In one, a captured scout says: “Food rarely came up at all. The wounded were not evacuated. After a while, many guys laid down their arms.” In another, the leader of a platoon says: “Morale is so low that no one can do it any more. Everyone is exhausted . . . We have no equipment, nothing to fight with except AK-47s.”

“The videos are hard to impossible to verify, but they are not unbelievable,” said Samuel Cranny-Evans, a military analyst at the Royal United Services Institute, a think-tank in London. “Like the foreign volunteers who went to the front, Ukraine’s territorial defence volunteers have discovered that high-intensity war is hard, and even harder if there is no support.”

In time, the long-range rockets that Ukraine has repeatedly asked for and that have been promised by the US and UK will arrive at the frontlines and be manned by Ukrainian troops trained to use them.

Whether they will arrive in time to prevent the capture of Sievierodonetsk is another matter. And even if the west eventually sends the hundreds of rocket systems that Ukraine has asked for, according to a person close to the president, Zelenskyy privately envisions a war that could drag on for years, depleting Ukraine’s population as the economy collapses and people move to Europe.

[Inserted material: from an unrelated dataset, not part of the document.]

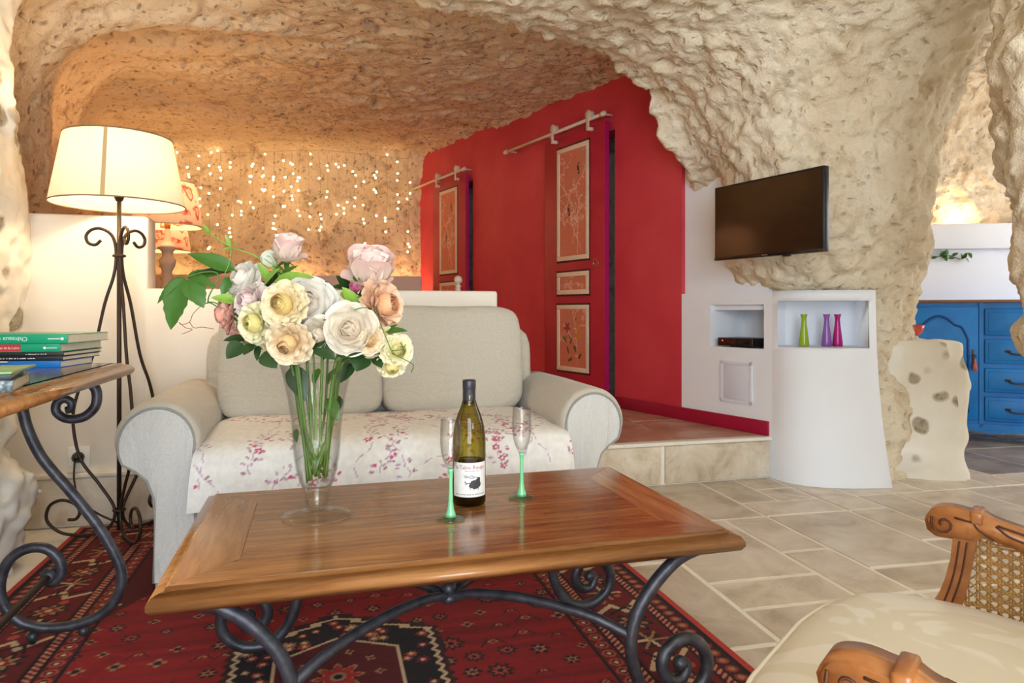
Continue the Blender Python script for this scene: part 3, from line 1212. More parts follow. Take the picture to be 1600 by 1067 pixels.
sliding_door(0.0, 'nearer red sliding door with flower-painted panels, beside the niche unit')
sliding_door(D_OFF, 'farther red sliding door with painted panels, near the fairy lights')

# ------------------------------------------------------------------ far end of the alcove
M_LEDGE = simple('rosy_white_plaster', srgb(232, 214, 200), 0.8, var=.03, scale=3)
BA = math.radians(8.6)
MBK = Matrix.Translation((-2.6, 7.41, 0)) @ Matrix.Rotation(BA, 4, 'Z')       # along the back wall
lg = MB().rbox((-1.9, -.34, STEP_Z), (1.60, -.22, 1.27), .01).build('wall_back_ledge', M_LEDGE, None, MBK)
tag(lg, kind='structure')
for x in (-1.0, .28, 1.36):
    point_light('ledge_uplight', tuple(MBK @ Vector((x, -.10, 1.16))), 2.6, WARM, .03)

# fairy light curtain on the back wall
def fairy_lights():
    rg = random.Random(21)
    root = empty('fairy_light_curtain', tuple(MBK @ Vector((0, -.05, 2.62))), BA)
    bulb_mat = NT('warm_bulb'); bulb_mat.set(Base_Color=(1, .8, .5, 1), Emission_Color=(1.0, .72, .34, 1), Emission_Strength=10.0)
    wire = simple('thin_clear_wire', srgb(190, 160, 110), .5)
    bme = MB().ball((0, 0, 0), .0115, 8, 6).mesh('bulb', bulb_mat.m)
    x = -1.42
    top = []
    n = 0
    while x < 1.50:
        L = rg.uniform(.55, 1.22) * (1.0 if x > -.9 else .9)
        zz = [(x + rg.uniform(-.015, .015), rg.uniform(-.02, .05), -z) for z in np.linspace(0, L, 6)]
        st = MB().tube(zz, .0018, 4).build('strand', wire, root)
        top.append((x, 0, 0))
        k = rg.randint(4, 7)
        for i in range(k):
            z = rg.uniform(.03, L)
            if rg.random() < .35:
                z = round(z / .14) * .14 + .02
            b = new_obj('bulb', bme, root)
            b.location = (x + rg.uniform(-.02, .02), -.02, -min(z, L) + .02)
            n += 1
        x += rg.uniform(.075, .125)
    MB().tube([(p[0], .02, .03 * math.sin(p[0] * 3)) for p in top], .0025, 5).build('header_wire', wire, root)
    tag(root, 'curtain of small warm fairy lights hanging on the back rock wall', 'string lights')


fairy_lights()

# ------------------------------------------------------------------ bedside lamps with floral shades behind the low wall
def lamp_shade_mesh(r0, r1, h, mat, name='shade'):
    return MB().lathe([(r0, 0), ((r0 + r1) / 2, h / 2), (r1, h)], 40).mesh(name, mat)


def shade_material(name, base, transl, pattern=None):
    m = NT(name)
    t = m.t
    t.nodes.remove(m.b)
    d = m.n('ShaderNodeBsdfDiffuse'); tr = m.n('ShaderNodeBsdfTranslucent'); mx = m.n('ShaderNodeMixShader')
    mx.inputs[0].default_value = transl
    m.l(d.outputs[0], mx.inputs[1]); m.l(tr.outputs[0], mx.inputs[2])
    m.l(mx.outputs[0], t.nodes['Material Output'].inputs[0])
    v = m.coord()
    if pattern is None:
        c = m.ramp(m.noise(v, 160, 3), [(0.3, tuple(x * .93 for x in base[:3]) + (1,)), (0.7, base)])
    else:
        vo = m.n('ShaderNodeTexVoronoi'); vo.inputs['Scale'].default_value = 10.5
        nt = m.n('ShaderNodeTexNoise'); nt.inputs['Scale'].default_value = 12
        ad = m.n('ShaderNodeMixRGB', blend_type='ADD'); ad.inputs[0].default_value = .12
        m.l(v, nt.inputs['Vector']); m.l(v, ad.inputs[1]); m.l(nt.outputs['Color'], ad.inputs[2]); m.l(ad.outputs[0], vo.inputs['Vector'])
        f = m.ramp(vo.outputs['Distance'], [(0.0, (1, 1, 1)), (0.22, (.2, .2, .2)), (0.34, (1, 1, 1)), (0.50, (0, 0, 0))])
        c = m.mix(f, base, pattern)
    m.l(c, d.inputs[0]); m.l(c, tr.inputs[0])
    return m.m


M_SHADE_FLORAL = shade_material('floral_shade_fabric', srgb(232, 206, 184), .16, srgb(186, 36, 34))
M_TURNED = simple('whitewashed_wood', srgb(214, 196, 178), .6, var=.08)
M_BEDSIDE = simple('bedside_wood', srgb(206, 190, 170), .6, var=.06)


def bedside(x, y, label_t, label_l):
    tb = empty('bedside_table', (x, y, STEP_Z))
    MB().rbox((-.2, -.2, .56), (.2, .2, .59), .006).build('table_top', M_BEDSIDE, tb)
    MB().rbox((-.17, -.17, .36), (.17, .17, .56), .004).build('drawer_box', M_BEDSIDE, tb)
    for a in (-.15, .15):
        for b in (-.15, .15):
            MB().tube([(a, b, 0), (a, b, .38)], [.016, .022], 8).build('leg', M_BEDSIDE, tb)
    tag(tb, label_t, 'table', 'bedside tables')
    lp = empty('table_lamp', (x, y, STEP_Z + .59))
    MB().lathe([(.0001, 0), (.085, 0), (.085, .02), (.06, .035), (.03, .06), (.026, .10), (.048, .14), (.052, .19), (.034, .26), (.026, .33), (.045, .37), (.05, .40), (.03, .43), (.035, .46), (.06, .48), (.035, .50), (.02, .53), (.012, .66)], 24).build('turned_base', M_TURNED, lp)
    sh = new_obj('shade', lamp_shade_mesh(.205, .165, .27, M_SHADE_FLORAL), lp)
    sh.location = (0, 0, .615)
    for r, z in ((.205, .615), (.165, .885)):
        MB().tube([(r * math.cos(a), r * math.sin(a), z) for a in np.linspace(0, 2 * math.pi, 40)[:-1]], .004, 6, closed=True).build('shade_rim', simple('cream_binding', srgb(246, 226, 200), .7), lp)
    MB().lathe([(.016, .60), (.02, .62), (.02, .68), (.012, .70)], 12).build('socket', M_BRASS, lp)
    bm_ = NT('lamp_bulb'); bm_.set(Emission_Color=(1, .75, .42, 1), Emission_Strength=14.0)
    MB().ball((0, 0, .74), .03, 12, 8).build('bulb', bm_.m, lp)
    tag(lp, label_l, 'lamp', 'floral bedside lamps')
    pl = point_light('bedside_lamp_light', (x, y, STEP_Z + .59 + .80), 10, WARM, .05)


bedside(-2.17, 4.30, 'painted bedside table nearer to the floor lamp, behind the low wall', 'floral-shaded table lamp close behind the floor lamp shade')
bedside(-3.07, 6.05, 'painted bedside table farther back by the fairy lights', 'smaller-looking floral table lamp farther back, below the nearer floral shade')

# white turned bedpost in front of the farther door
np_ = empty('bedpost', (-.395, 5.02, STEP_Z))
MB().lathe([(.0001, 0), (.035, 0), (.035, .60), (.028, .62), (.022, .66), (.026, .70), (.032, .74), (.028, .79), (.017, .83), (.015, .845), (.024, .855), (.015, .865), (.013, .875)], 20).build('post', simple('white_bed_paint', srgb(238, 226, 214), .5), np_)
MB().ball((0, 0, .903), .031, 16, 10).build('finial', MATS['white_bed_paint'], np_)
tag(np_, 'white turned bedpost with ball finial above the low wall', 'bedpost')

# ------------------------------------------------------------------ second room: blue dresser, vine, bowl, rubble stub
m = NT('distressed_blue_paint')
v = m.coord()
wv_ = m.noise(m.coord('Object', (3, 3, 40)), 3, 4, .6)
c = m.ramp(m.noise(v, 5, 5), [(0.3, srgb(0, 116, 208)), (0.7, srgb(8, 142, 232))])
c = m.mix(m.ramp(wv_, [(0.66, (0, 0, 0)), (0.74, (.55, .55, .55))]), c, srgb(72, 110, 158))
m.set(Base_Color=c, Roughness=.45)
M_BLUE = m.m
M_BLUE_DK = simple('deep_blue_paint', srgb(0, 78, 150), .5)
M_BROWN_EDGE = simple('brown_top_edge', srgb(150, 104, 66), .5, var=.1)
M_PEWTER = simple('dark_pewter', srgb(84, 76, 70), .4, .8)


def dresser():
    root = empty('dresser', (3.127, 4.70, 0), math.radians(-25))
    X0, X1 = -.43, 1.02
    mb = MB()
    mb.box((X0, .012, .10), (X1, .42, .955))
    mb.build('body', M_BLUE, root)
    MB().rbox((X0 - .02, -.02, .953), (X1 + .02, .43, .972), .004).build('top', M_BROWN_EDGE, root)
    # scalloped apron
    n = 48
    pts = [(X0 + (X1 - X0) * i / n, .058 + .018 * abs(math.sin(i / n * math.pi * 4)) + .012 * math.sin(i / n * math.pi * 9)) for i in range(n + 1)]
    poly = [(p[0], p[1]) for p in pts] + [(X1, .125), (X0, .125)]
    MB().prism(poly, -.005, .02, Matrix.Rotation(math.pi / 2, 4, 'X') @ Matrix.Translation((0, 0, -.02))).build('apron', M_BLUE, root)
    for a in (X0 + .03, X1 - .03):
        for b in (.03, .39):
            MB().lathe([(.0001, 0), (.018, 0), (.022, .02), (.03, .10)], 10, Matrix.Translation((a, b, 0))).build('foot', M_BLUE, root)
    for a in (X0, .075, .505, X1 - .025):
        MB().box((a, 0.0, .10), (a + .025, .014, .955)).build('stile', M_BLUE, root)
    rows = [(.911, .73), (.702, .538), (.506, .342), (.312, .144)]
    for i, (zt, zb) in enumerate(rows):
        d = MB().rbox((.106, -.006, zb), (.50, .016, zt), .006).build('drawer', M_BLUE, root)
        MB().rbox((.126, -.010, zb + .022), (.48, -.003, zt - .022), .004).build('drawer_field', M_BLUE, d)
        zc = (zt + zb) / 2 - .005
        if i:
            h = MB()
            h.tube(spline([(.235, -.012, zc + .008), (.25, -.03, zc - .006), (.295, -.034, zc - .012), (.34, -.03, zc - .006), (.355, -.012, zc + .008)], 5), [.006] * 21, 6)
            h.ball((.235, -.012, zc + .008), .012, 8, 6, (1.6, .4, .8)); h.ball((.355, -.012, zc + .008), .012, 8, 6, (1.6, .4, .8))
            h.build('handle', M_PEWTER, d)
        else:
            MB().ball((.295, -.016, zc), .013, 10, 8).build('knob', M_PEWTER, d)
    for a, b in ((-.395, .07), (.535, .985)):
        d = MB().rbox((a, -.004, .145), (b, .016, .925), .004).build('door', M_BLUE, root)
        c = (a + b) / 2
        w = (b - a) / 2 - .06
        arch = [(-1, .70), (-.8, .78), (-.55, .80), (-.3, .84), (0, .86), (.3, .84), (.55, .80), (.8, .78), (1, .70)]
        out = [(c + q[0] * w, q[1]) for q in spline(arch, 4)]
        loop = [(c - w, .20), (c + w, .20)] + out[::-1]
        pts3 = [(p[0], -.005, p[1]) for p in loop]
        MB().tube(pts3, .008, 6, closed=True).build('panel_moulding', M_BLUE_DK, d)
        MB().prism([(c + (p[0] - c) * .93, .53 + (p[1] - .53) * .94) for p in loop], 0, .006, Matrix.Translation((0, -.0035, 0)) @ Matrix.Rotation(math.pi / 2, 4, 'X')).build('raised_panel', M_BLUE, d)
    # key with tassel on the near door
    k = MB()
    k.rbox((.033, -.010, .50), (.047, -.004, .63), .002)
    k.tube([(.04, -.012, .585), (.04, -.035, .585)], .004, 6)
    k.tube([(.04 + .012 * math.cos(t), -.035, .585 + .012 * math.sin(t)) for t in np.linspace(0, 6.28, 13)[:-1]], .003, 5, closed=True)
    k.build('key', M_PEWTER, root)
    MB().lathe([(.0001, .0), (.004, -.005), (.007, -.02), (.006, -.03), (.012, -.05), (.016, -.085), (.0001, -.085)], 10, Matrix.Translation((.045, -.036, .575))).build('tassel', simple('coral_thread', srgb(222, 110, 104), .8), root)
    tag(root, 'bright blue distressed dresser with drawers in the second room', 'dresser')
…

But Russia has its own race against time. Its army is throwing all it has — short of nuclear weapons, Podolyak said — into the Donbas fight. That includes, according to front-line reports, expensive and disproportionally powerful Iskander ballistic missiles to take out small Ukrainian positions.

Russian forces are suffering from low morale, have problems recruiting fresh forces, and face political pressure to show progress so that Moscow can announce the takeover of Luhansk.

Casualties are also rising. The UK’s Ministry of Defence estimates as many as 20,000 Russian troops have been killed in action, up from its May estimate of about 15,000, while Ukraine estimates 31,200 Russians have died compared with 26,350 a month ago.